Education and understanding in Christian Science

From the February 1980 issue of The Christian Science Journal


Education in any field or discipline implies comprehension. Understanding is certainly an important, even a key, aspect of Christian Science. Hence education is a foundational factor in our growing in this teaching and demonstrating it. And at the heart of Christian Science education is Primary class instruction.

"We must recollect that Truth is demonstrable when understood, and that good is not understood until demonstrated,"Science and Health with Key to the Scriptures, p. 323 Mary Baker Eddy advises us. The pupil, coming out of Christian Science class instruction with a more precise, deep, sensitive grasp of the reality of all things, is inevitably a more practical Christian Scientist and a better healer. The pupil will enjoy new insights into the inspired truths of the Bible.

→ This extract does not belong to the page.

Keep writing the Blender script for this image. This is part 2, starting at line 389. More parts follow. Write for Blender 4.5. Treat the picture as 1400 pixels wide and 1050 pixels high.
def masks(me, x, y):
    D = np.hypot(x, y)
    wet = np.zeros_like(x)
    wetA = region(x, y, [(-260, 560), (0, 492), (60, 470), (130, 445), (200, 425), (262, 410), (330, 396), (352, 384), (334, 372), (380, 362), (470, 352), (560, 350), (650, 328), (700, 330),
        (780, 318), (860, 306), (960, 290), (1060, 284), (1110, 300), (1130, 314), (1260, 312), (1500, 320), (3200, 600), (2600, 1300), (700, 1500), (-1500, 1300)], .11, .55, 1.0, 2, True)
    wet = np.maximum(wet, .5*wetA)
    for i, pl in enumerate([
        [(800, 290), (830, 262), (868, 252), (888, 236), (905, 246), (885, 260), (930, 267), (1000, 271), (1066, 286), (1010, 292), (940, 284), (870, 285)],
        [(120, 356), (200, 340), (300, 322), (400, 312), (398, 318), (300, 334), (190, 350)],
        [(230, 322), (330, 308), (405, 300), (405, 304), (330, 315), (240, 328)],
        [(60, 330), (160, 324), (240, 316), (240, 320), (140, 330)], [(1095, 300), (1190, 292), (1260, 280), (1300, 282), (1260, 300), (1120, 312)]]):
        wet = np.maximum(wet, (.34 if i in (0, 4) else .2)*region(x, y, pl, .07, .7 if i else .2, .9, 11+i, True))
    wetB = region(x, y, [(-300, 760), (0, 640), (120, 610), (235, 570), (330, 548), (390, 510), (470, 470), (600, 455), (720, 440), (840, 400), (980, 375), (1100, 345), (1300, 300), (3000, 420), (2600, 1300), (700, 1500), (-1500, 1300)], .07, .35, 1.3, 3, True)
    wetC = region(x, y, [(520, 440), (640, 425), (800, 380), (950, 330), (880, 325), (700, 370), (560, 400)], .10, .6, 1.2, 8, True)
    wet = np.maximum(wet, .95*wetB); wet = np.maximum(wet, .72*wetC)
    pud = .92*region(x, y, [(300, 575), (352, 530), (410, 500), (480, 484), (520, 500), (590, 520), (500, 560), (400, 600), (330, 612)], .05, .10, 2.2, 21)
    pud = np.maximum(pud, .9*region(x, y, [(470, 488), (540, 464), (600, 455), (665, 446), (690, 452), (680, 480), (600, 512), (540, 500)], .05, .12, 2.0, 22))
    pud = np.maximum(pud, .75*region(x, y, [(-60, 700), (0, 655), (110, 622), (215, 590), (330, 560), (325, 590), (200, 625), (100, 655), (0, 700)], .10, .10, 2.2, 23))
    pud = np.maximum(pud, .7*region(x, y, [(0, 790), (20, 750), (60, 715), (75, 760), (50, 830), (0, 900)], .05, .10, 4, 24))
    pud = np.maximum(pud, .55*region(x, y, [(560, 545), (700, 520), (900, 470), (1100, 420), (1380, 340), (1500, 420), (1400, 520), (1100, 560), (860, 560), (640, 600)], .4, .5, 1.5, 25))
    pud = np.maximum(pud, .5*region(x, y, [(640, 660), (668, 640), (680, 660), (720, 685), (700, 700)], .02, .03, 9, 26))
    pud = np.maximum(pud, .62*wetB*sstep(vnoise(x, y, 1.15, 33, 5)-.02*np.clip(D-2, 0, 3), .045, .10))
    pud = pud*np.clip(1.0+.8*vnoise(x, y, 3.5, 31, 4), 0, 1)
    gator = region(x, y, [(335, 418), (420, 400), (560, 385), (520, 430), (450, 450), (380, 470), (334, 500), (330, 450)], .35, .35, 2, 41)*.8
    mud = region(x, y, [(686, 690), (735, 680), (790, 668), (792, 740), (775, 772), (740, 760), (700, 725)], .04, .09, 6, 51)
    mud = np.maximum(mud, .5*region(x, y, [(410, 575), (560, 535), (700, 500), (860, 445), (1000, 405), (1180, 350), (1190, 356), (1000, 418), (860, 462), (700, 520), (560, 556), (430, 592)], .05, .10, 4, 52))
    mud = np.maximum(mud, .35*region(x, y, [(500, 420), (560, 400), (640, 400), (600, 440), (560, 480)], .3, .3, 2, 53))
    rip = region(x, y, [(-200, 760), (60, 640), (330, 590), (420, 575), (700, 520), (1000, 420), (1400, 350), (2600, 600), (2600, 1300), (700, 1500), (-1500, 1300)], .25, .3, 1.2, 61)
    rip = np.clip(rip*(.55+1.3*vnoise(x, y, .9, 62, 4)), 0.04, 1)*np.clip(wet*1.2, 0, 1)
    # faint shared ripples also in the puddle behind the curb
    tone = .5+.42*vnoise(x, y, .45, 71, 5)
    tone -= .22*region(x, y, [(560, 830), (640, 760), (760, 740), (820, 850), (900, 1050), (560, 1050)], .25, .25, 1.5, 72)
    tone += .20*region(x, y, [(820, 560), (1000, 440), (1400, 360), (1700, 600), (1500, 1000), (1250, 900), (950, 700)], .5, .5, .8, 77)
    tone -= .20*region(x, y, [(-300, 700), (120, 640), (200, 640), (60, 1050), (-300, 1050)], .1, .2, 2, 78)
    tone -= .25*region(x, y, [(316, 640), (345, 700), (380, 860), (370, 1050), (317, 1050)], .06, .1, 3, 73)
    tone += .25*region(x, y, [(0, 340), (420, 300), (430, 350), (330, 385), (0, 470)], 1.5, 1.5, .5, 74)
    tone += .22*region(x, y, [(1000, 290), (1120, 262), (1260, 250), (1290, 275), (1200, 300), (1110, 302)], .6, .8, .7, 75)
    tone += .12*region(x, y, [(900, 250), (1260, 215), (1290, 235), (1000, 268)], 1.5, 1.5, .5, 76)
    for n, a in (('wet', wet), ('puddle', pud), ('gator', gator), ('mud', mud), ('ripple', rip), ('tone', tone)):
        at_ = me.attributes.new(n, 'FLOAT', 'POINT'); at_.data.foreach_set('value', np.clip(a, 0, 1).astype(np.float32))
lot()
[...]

So the case for the serious, committed Christian Scientist taking class instruction is not difficult to make.

Surprisingly, then, many pupils could profitably have undergone teaching sooner than they actually did. What happened? Well, there may be a number of reasons. But a fundamental one sometimes is this: Arguments of animal magnetism, not dealt with, resist our progress in whatever specific directions it ought to be taking. A consequence may be fogginess settling around some of the steps required before we are admitted to a class, or apathy in actually taking those steps.